Give the material again in full, matching it exactly.

Listed entries:
## start

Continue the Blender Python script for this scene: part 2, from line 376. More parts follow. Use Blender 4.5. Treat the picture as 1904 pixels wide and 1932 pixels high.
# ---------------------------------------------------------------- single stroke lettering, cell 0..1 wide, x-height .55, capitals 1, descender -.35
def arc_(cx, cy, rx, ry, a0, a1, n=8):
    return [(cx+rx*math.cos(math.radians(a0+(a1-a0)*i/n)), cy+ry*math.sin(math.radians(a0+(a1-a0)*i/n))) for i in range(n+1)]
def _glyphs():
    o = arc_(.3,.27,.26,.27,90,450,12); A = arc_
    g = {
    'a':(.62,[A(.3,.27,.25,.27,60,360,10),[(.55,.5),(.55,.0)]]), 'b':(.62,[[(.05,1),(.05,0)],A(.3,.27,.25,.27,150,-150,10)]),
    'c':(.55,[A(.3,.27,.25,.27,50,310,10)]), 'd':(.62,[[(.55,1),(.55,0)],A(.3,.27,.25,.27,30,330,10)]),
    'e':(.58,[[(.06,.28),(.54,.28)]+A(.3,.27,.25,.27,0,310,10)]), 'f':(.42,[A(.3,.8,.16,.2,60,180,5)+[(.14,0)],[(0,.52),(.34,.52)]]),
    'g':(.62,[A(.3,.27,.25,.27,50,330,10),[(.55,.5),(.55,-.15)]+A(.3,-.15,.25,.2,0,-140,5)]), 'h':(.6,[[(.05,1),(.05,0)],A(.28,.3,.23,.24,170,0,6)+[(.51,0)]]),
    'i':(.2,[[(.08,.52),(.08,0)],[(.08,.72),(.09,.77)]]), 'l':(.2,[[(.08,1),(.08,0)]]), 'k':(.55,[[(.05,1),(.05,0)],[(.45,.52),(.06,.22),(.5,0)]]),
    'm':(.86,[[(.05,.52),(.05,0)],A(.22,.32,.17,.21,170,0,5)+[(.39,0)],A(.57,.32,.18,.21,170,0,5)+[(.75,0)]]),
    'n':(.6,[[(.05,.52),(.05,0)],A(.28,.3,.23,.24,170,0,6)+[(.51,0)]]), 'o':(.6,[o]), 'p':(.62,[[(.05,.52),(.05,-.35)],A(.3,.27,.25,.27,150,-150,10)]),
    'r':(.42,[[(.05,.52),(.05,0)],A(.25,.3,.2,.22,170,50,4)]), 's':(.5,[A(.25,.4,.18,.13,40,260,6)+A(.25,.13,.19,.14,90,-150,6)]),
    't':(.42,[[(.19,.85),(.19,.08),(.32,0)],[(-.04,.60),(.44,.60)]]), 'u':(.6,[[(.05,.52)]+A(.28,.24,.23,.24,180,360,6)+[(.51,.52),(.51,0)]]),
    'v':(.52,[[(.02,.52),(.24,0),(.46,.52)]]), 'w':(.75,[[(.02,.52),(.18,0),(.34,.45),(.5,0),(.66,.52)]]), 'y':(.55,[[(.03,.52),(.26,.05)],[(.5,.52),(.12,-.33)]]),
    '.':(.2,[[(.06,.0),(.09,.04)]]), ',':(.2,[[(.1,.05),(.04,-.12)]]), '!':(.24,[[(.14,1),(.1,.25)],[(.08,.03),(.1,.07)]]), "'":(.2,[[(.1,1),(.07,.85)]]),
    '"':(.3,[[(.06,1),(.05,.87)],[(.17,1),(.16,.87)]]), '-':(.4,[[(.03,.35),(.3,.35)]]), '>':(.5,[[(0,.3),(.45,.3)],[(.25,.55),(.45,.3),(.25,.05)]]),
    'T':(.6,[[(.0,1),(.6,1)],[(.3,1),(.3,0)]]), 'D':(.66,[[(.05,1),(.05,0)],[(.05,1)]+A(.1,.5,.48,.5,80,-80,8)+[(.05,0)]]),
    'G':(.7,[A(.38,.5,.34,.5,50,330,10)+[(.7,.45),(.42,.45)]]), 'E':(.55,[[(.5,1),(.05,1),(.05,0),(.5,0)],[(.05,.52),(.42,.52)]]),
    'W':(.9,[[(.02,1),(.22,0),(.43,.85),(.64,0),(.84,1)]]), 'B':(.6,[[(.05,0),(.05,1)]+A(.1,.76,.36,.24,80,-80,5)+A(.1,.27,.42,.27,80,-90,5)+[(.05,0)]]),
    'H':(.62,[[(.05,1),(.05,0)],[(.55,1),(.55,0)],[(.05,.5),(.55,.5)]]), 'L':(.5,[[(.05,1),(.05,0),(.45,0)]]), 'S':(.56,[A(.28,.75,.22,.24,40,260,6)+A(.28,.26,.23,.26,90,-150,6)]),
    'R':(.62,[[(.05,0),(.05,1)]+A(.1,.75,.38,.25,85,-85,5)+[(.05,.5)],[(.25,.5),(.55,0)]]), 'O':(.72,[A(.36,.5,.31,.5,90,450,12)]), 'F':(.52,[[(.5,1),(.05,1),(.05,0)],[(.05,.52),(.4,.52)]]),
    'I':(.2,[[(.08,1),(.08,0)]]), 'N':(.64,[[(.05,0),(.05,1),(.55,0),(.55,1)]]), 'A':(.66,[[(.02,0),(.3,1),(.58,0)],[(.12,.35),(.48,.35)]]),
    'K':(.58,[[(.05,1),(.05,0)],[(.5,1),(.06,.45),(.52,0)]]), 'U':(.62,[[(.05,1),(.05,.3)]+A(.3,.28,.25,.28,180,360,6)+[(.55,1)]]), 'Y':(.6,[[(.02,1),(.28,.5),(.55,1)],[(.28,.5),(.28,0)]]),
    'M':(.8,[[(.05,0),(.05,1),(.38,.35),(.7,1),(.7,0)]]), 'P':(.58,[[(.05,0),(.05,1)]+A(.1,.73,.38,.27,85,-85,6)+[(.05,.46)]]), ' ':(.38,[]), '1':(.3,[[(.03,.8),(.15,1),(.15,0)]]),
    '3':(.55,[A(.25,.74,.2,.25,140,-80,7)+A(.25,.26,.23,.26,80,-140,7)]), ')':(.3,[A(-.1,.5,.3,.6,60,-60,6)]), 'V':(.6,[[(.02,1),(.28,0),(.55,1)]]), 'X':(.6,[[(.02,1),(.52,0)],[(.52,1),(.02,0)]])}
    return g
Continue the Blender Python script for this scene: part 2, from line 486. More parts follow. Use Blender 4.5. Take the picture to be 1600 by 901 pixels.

## end

Exercise response:
Continue the Blender Python script for this scene: part 2, from line 376. More parts follow. Use Blender 4.5. Treat the picture as 1904 pixels wide and 1932 pixels high.
# ---------------------------------------------------------------- single stroke lettering, cell 0..1 wide, x-height .55, capitals 1, descender -.35
def arc_(cx, cy, rx, ry, a0, a1, n=8):
    return [(cx+rx*math.cos(math.radians(a0+(a1-a0)*i/n)), cy+ry*math.sin(math.radians(a0+(a1-a0)*i/n))) for i in range(n+1)]
def _glyphs():
    o = arc_(.3,.27,.26,.27,90,450,12); A = arc_
    g = {
    'a':(.62,[A(.3,.27,.25,.27,60,360,10),[(.55,.5),(.55,.0)]]), 'b':(.62,[[(.05,1),(.05,0)],A(.3,.27,.25,.27,150,-150,10)]),
    'c':(.55,[A(.3,.27,.25,.27,50,310,10)]), 'd':(.62,[[(.55,1),(.55,0)],A(.3,.27,.25,.27,30,330,10)]),
    'e':(.58,[[(.06,.28),(.54,.28)]+A(.3,.27,.25,.27,0,310,10)]), 'f':(.42,[A(.3,.8,.16,.2,60,180,5)+[(.14,0)],[(0,.52),(.34,.52)]]),
    'g':(.62,[A(.3,.27,.25,.27,50,330,10),[(.55,.5),(.55,-.15)]+A(.3,-.15,.25,.2,0,-140,5)]), 'h':(.6,[[(.05,1),(.05,0)],A(.28,.3,.23,.24,170,0,6)+[(.51,0)]]),
    'i':(.2,[[(.08,.52),(.08,0)],[(.08,.72),(.09,.77)]]), 'l':(.2,[[(.08,1),(.08,0)]]), 'k':(.55,[[(.05,1),(.05,0)],[(.45,.52),(.06,.22),(.5,0)]]),
    'm':(.86,[[(.05,.52),(.05,0)],A(.22,.32,.17,.21,170,0,5)+[(.39,0)],A(.57,.32,.18,.21,170,0,5)+[(.75,0)]]),
    'n':(.6,[[(.05,.52),(.05,0)],A(.28,.3,.23,.24,170,0,6)+[(.51,0)]]), 'o':(.6,[o]), 'p':(.62,[[(.05,.52),(.05,-.35)],A(.3,.27,.25,.27,150,-150,10)]),
    'r':(.42,[[(.05,.52),(.05,0)],A(.25,.3,.2,.22,170,50,4)]), 's':(.5,[A(.25,.4,.18,.13,40,260,6)+A(.25,.13,.19,.14,90,-150,6)]),
    't':(.42,[[(.19,.85),(.19,.08),(.32,0)],[(-.04,.60),(.44,.60)]]), 'u':(.6,[[(.05,.52)]+A(.28,.24,.23,.24,180,360,6)+[(.51,.52),(.51,0)]]),
    'v':(.52,[[(.02,.52),(.24,0),(.46,.52)]]), 'w':(.75,[[(.02,.52),(.18,0),(.34,.45),(.5,0),(.66,.52)]]), 'y':(.55,[[(.03,.52),(.26,.05)],[(.5,.52),(.12,-.33)]]),
    '.':(.2,[[(.06,.0),(.09,.04)]]), ',':(.2,[[(.1,.05),(.04,-.12)]]), '!':(.24,[[(.14,1),(.1,.25)],[(.08,.03),(.1,.07)]]), "'":(.2,[[(.1,1),(.07,.85)]]),
    '"':(.3,[[(.06,1),(.05,.87)],[(.17,1),(.16,.87)]]), '-':(.4,[[(.03,.35),(.3,.35)]]), '>':(.5,[[(0,.3),(.45,.3)],[(.25,.55),(.45,.3),(.25,.05)]]),
    'T':(.6,[[(.0,1),(.6,1)],[(.3,1),(.3,0)]]), 'D':(.66,[[(.05,1),(.05,0)],[(.05,1)]+A(.1,.5,.48,.5,80,-80,8)+[(.05,0)]]),
    'G':(.7,[A(.38,.5,.34,.5,50,330,10)+[(.7,.45),(.42,.45)]]), 'E':(.55,[[(.5,1),(.05,1),(.05,0),(.5,0)],[(.05,.52),(.42,.52)]]),
    'W':(.9,[[(.02,1),(.22,0),(.43,.85),(.64,0),(.84,1)]]), 'B':(.6,[[(.05,0),(.05,1)]+A(.1,.76,.36,.24,80,-80,5)+A(.1,.27,.42,.27,80,-90,5)+[(.05,0)]]),
    'H':(.62,[[(.05,1),(.05,0)],[(.55,1),(.55,0)],[(.05,.5),(.55,.5)]]), 'L':(.5,[[(.05,1),(.05,0),(.45,0)]]), 'S':(.56,[A(.28,.75,.22,.24,40,260,6)+A(.28,.26,.23,.26,90,-150,6)]),
    'R':(.62,[[(.05,0),(.05,1)]+A(.1,.75,.38,.25,85,-85,5)+[(.05,.5)],[(.25,.5),(.55,0)]]), 'O':(.72,[A(.36,.5,.31,.5,90,450,12)]), 'F':(.52,[[(.5,1),(.05,1),(.05,0)],[(.05,.52),(.4,.52)]]),
    'I':(.2,[[(.08,1),(.08,0)]]), 'N':(.64,[[(.05,0),(.05,1),(.55,0),(.55,1)]]), 'A':(.66,[[(.02,0),(.3,1),(.58,0)],[(.12,.35),(.48,.35)]]),
    'K':(.58,[[(.05,1),(.05,0)],[(.5,1),(.06,.45),(.52,0)]]), 'U':(.62,[[(.05,1),(.05,.3)]+A(.3,.28,.25,.28,180,360,6)+[(.55,1)]]), 'Y':(.6,[[(.02,1),(.28,.5),(.55,1)],[(.28,.5),(.28,0)]]),
    'M':(.8,[[(.05,0),(.05,1),(.38,.35),(.7,1),(.7,0)]]), 'P':(.58,[[(.05,0),(.05,1)]+A(.1,.73,.38,.27,85,-85,6)+[(.05,.46)]]), ' ':(.38,[]), '1':(.3,[[(.03,.8),(.15,1),(.15,0)]]),
    '3':(.55,[A(.25,.74,.2,.25,140,-80,7)+A(.25,.26,.23,.26,80,-140,7)]), ')':(.3,[A(-.1,.5,.3,.6,60,-60,6)]), 'V':(.6,[[(.02,1),(.28,0),(.55,1)]]), 'X':(.6,[[(.02,1),(.52,0)],[(.52,1),(.02,0)]])}
    return g
Continue the Blender Python script for this scene: part 2, from line 486. More parts follow. Use Blender 4.5. Take the picture to be 1600 by 901 pixels.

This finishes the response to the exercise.